PE Ratio =   Market Price per Equity Share                         
                         Earnings per Share

Example: The market price of XYZ Company’s share is Rs.500. And the earning per share is Rs.50. Then the PE ratio of that company will be 10. It refers the earnings per share of the company is covered 10 times by the market price of its share. Alternatively, you can say Rs.1 of earnings has a market value of Rs.10.

Now let’s understand how we can use PE ratio to analysis a stock

Suppose the market price of XYZ Ltd is Rs.600 and the earning per share is Rs.10. And the PE ratio of similar companies in the same industry is 8. It means the market value of XYZ limited should be Rs.800 (i.e., Rs.8 x Rs. 100). The market value of XYZ Limited is, therefore, undervalued by Rs.200. If the P/E ratio of similar companies is Rs.4, the market value of a share of XYZ Limited should have been Rs.400 (Rs.4 × Rs.100), thus the share is overvalued by Rs.200.

Price to Sales Ratio (PS Ratio)


Price to Sales ratio is another most popular fundamental analyzing tool.  Values below 1.0 often signal an undervalued company.

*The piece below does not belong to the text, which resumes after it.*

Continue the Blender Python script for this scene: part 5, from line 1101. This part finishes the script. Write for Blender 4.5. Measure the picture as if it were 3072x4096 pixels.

A high PS ratio implies a high future revenue growth curve. Many stocks with high PS ratio have at least a few of quarters of demonstrated high revenue growth.
 
The formula for calculating PS Ratio

P/S Ratio = Price Per Share / Annual Net Sales Per Share

Let's assume company XYZ Ltd. reports net sales of 5,000,000 and it currently has 50,000 shares outstanding. The stock is currently trading at Rs.200.

Sales per share = 5,000,000/50,000 = 100

Price-to-Sales Ratio = 200/100 = 2

Now compare with company MNO Ltd.

MNO Ltd. reports net sales of Rs.5,000,000 and it also has 500,000 shares outstanding. The stock is trading at Rs.100.

Sales per share = 5,000,000/50,0000 = 10

Price-to-Sales Ratio = 100/10 = 10

Investors in MNO Ltd are willing to pay Rs.10 for Rs.1 in sales, while investors in XYZ Ltd are willing to only pay Rs.2 for Rs.1 in sales. MNO stocks are much more appealing here.
P/S ratio is suitable to use when valuing most types of stock. But note that P/S should never be the individual metric used when valuing a company.

Dividend Payout Ratio:


It works as an indicator of how the company is performing financially. The main motto of the companies is to maximize the wealth of the shareholders. When a company makes a profit then it becomes the duty of that company to pay dividends to their shareholders. When the profit is shared with their shareholders it is called dividend. And the percentage of the profit the company pays to their shareholders know as “dividend payout ratio”. 

Dividend Payout Ratio Calculation

Dividend Payout Ratio = Total Annual Dividends Per Share / Diluted Earnings Per Share
Let’s assume that Company X distributed four regular quarterly dividend payments of Rs.0.25 each, for a total annual dividend payment of Rs.1.00 per share. Over the same period, XYZ reported net earnings of Rs.10 per share. Company X dividend payout ratio is:

Rs.1 / Rs.10 = 10%

That means company X distributed 10% to the shareholders out of 100% as dividend and retains rest 90% as operating needs.

Dividend payout ratios offer valuable insight into a company's dividend policy.

Book Value:


Book Value is a key factor for measuring stock’s valuation. Book value means the total value of the company asset minus company's outstanding liabilities. Investors often look for the company’s book value. Investors find an opportunity to buy the shares when the shares traded below the book value.

Return on Equity:


It refers to how a company uses its valuable assets to produce earnings. This helps to evaluate the stocks.

ROE = Net Income / Book Value

A healthy company produces an ROE in the 14 to 15 percent range. You should not rely on this alone. Because a company might raise funds through borrowing fund rather than issuing stocks to the public. You need to consider at the ROE over a period of the past five years rather than just one year.
Always consider above all main fundamental tools for making investments in shares and get a healthy return on your investment.